Multitasking can be a talent or a curse, depending on the situation.

Students today are bogged down with packed schedules and numerous responsibilities that require them to think about and do multiple things at once. Some say it’s a blessing to be able to multitask, while others say the habit is degrading our generation’s abilities to think clearly, communicate effectively and focus.

Alexis Weekes cooking, doing homework and texting all at once.

In an article titled “Multitasking State of Mind,” written by Joanne Cavanaugh Simpson, a professor at Johns Hopkins University, she discusses the downside of multitasking and how it is detrimental to students.

“The mental habit of dividing one’s attention into many small slices has significant implications for the way young people learn, reason, socialize, do creative work and understand the world,” Simpson wrote. “More students are zoning out (and are) less able to complete assignments.”

Scott Church, a popular culture and media professor at BYU, said he finds truth in Simpson’s argument.

“The overabundance of personal and mobile media certainly can divert us from other, more pressing things,” Church said.

Church also said he has experienced distracted and unprofessional communication efforts from students in his classes. For example, sending emails that are too informal, expecting answers immediately or using media during class discussions.

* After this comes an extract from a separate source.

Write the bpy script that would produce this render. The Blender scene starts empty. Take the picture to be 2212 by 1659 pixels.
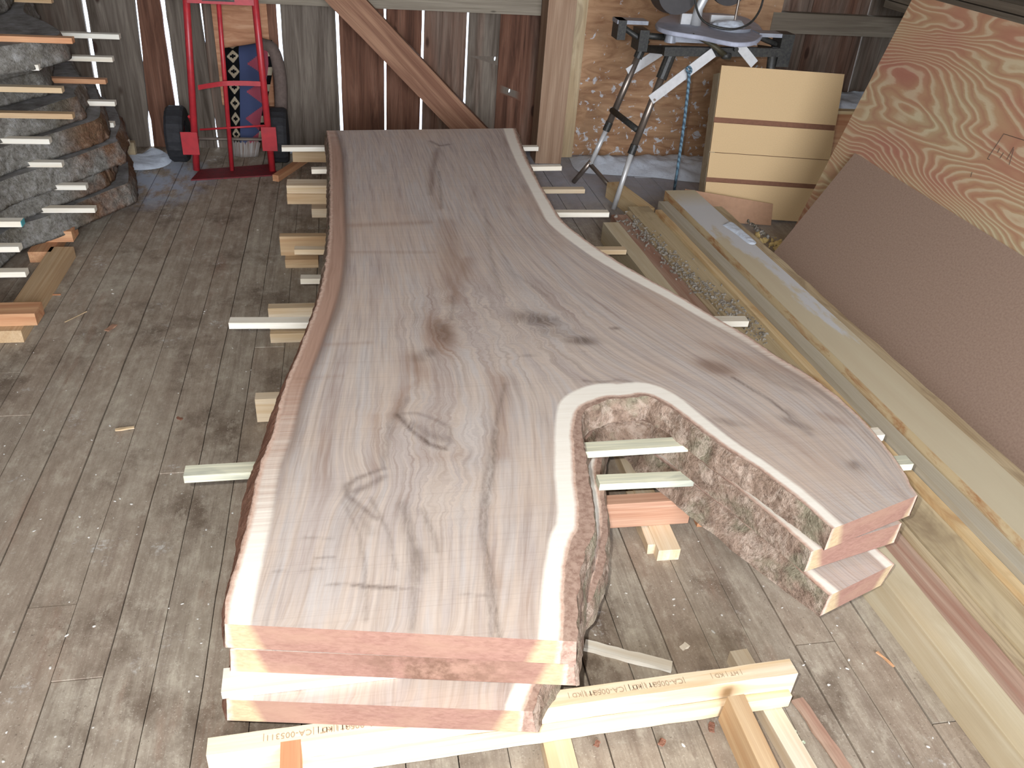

He believes it is important to know when to unplug and turn down the volume.

“I agree with Simpson in that we are overstimulated from all of our options,” Church said. “Sometimes it can be beneficial to slow down a bit.”

Jenna Hickey, a neuroscience major from West Virginia, said she has a tendency to multitask in order to feel productive.

“I’m so used to multitasking that I feel like I’m being unproductive if I’m not multitasking,” Hickey said. “When I consciously decide that I want to enjoy a moment and not do a million things at once, I feel like I can actually be in the moment and get the most out of it.”

With the availability of advanced technologies and communication devices, multitasking may come down to self-control and personal habits. Hayden Plumber, 21, an accounting major, said that because there is always something he can be doing, he tends to pick up his phone, turn on the TV or open his computer to fill his free time.

“When I’m not doing anything, I have to be doing something,” Plumber said. “I think everyone is like that because technology has taken over the world.”

At the end of her article, Simpson wrote about the benefits of face-to-face communication skills and the lack thereof in upcoming generations.

“Multitasking used to be a way of getting things done, now it’s a state of mind,” Simpson wrote. “Living — really living and connecting with people — requires concentration, not distraction.”